Green’s Dictionary of Slang

fatty n.1

1. a fat person, esp. as a nickname.

[UK]C.M. Westmacott Eng. Spy I 262: FattyT--, better known as the sixpenny schoolmaster: a little fat man remarkable for his love of good living.
[US]J.M. Field Drama in Pokerville 102: Back went old fatty against the centre-table.
[UK]R.S. Surtees Ask Mamma 470: The fatties, and funkers, and ticklish forelegged ones, begin who-a-ing and g-e-e-ntly-ing to their screws.
[UK]R.S. Surtees Plain or Ringlets? (1926) 38: Hitherto the fatties have had it all their own way.
[UK]F.C. Burnand My Time 103: The Biffords, whose names [...] were ‘Fatty’ and ‘Puggy’.
[US]N.-Y. Tribune 27 Dec. 4/3: Is Mr ‘Fatty’ Walsh a truly good man?
[UK]J.D. Brayshaw Slum Silhouettes 215: ‘Wot cher, Jumbo!’ ‘Wot cher, Fatty! Seed Cocky Brown lately?’.
[US]St Louis Republican (MO) 30 Aug. 52/2: If you see Frisco Fatty give him my regards.
[US]O. Johnson Varmint 243: ‘Who’d go in at center?’ ‘Fatty Harris, perhaps.’.
[US]Firefly 9 Dec. 1: It was easy to get to fatty’s little feed that he had prepared for himself.
[UK]F. Dunham diary 20 Aug. Long Carry (1970) 202: ‘Fatty’ Lewis, who was helping out with stores.
[US]S. Lewis Arrowsmith 23: Fatty was of all the new Freshman candidates the most useful to Digamma Pi.
[UK]J. Curtis You’re in the Racket, Too 284: She’d have to find some other old fatty again.
[UK]W. Eyster Far from the Customary Skies 44: Sore? You thinnies may be as sore as us fatties, but sure ain’t as much sore.
[US]T. Wolfe Kandy-Kolored Tangerine-Flake Streamline Baby (1966) 65: Some kind of old short-armed fatty [...] with a spread collar shirt and a bald olive skull with strands of black hair.
[US]D. Goines Inner City Hoodlum 7: A teenage fatty, one of those kids who everyone would pick on.
[UK]Indep. Rev. 10 Sept. 11: Fatties, blacks and cripples are all simply there to make Mox look good.
[UK]K. Sampson Outlaws (ms.) 94: They was in The Monty the other night, trying to pull these two fatties.
[US]‘Jack Tunney’ Split Decision [ebook] One fat guy sent another backwards, but the crowd of bloodthirsty savages behind him threw fatty back into the mix.
Star Gaz. (Elmira, NY) 27 Feb. 10B/4: I heard Glen beck call film-maker Michael Moore a ‘fatty-fatty fatso’.

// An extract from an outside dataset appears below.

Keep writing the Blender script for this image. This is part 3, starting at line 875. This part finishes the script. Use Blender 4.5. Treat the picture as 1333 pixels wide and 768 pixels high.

2. as term of (derog.) address.

[UK]Leeds Times 31 May 7/6: I have heard Arthur Orton addressed as ‘Fatty’ [...] Orton by his school-fellows.
[US]E. Nye Forty Liars (1888) 31: Hulo, Fatty, is that you?
[US]W.M. Raine Bucky O’Connor (1910) 21: What’s the matter, Fatty?
[UK]P. Cheyney Don’t Get Me Wrong (1956) 10: Why don’t yu take your weight off your feet an’ sit down, Fatty.
[US]N. Davis Rendezvous with Fear 47: Hey, fatty!
[UK]N. Dunn Up the Junction 14: Fatty, you’re nine stone three.
[UK]Beano 1 Oct. 10: Come and get this lovely cream cake, Fatty!

3. (Aus.) as (supposedly) joc. nickname of an very thin person.

[Aus]Sydney Sportsman (Surry Hills, NSW) 1 June 3/3: A ragged, red-nosed, shivering newsboy [...] turned and yelled in ear splitting tones to his mate [...]: ‘Hay, Fatty’ (the said mate was a fit model for a painter with ‘Starvation’ for a subject).

4. a fat tyre, as used on bicylcles and automobiles.

[Aus]R.G. Barrett Between the Devlin 142: [A] blue 1967 Ford with a noisy exhaust system and fatties.

In compounds

fatty bum-bum (n.) [redup. bum n.1 (1)]

(W.I. Gren./Trin.) a fat person, esp. a woman with large buttocks.

[WI]Diversions [song title] Hey Fatty Bum Bum.
[WI]Francis-Jackson Official Dancehall Dict. 21: Fatty bum-bum a term of affection for the attractively fat woman.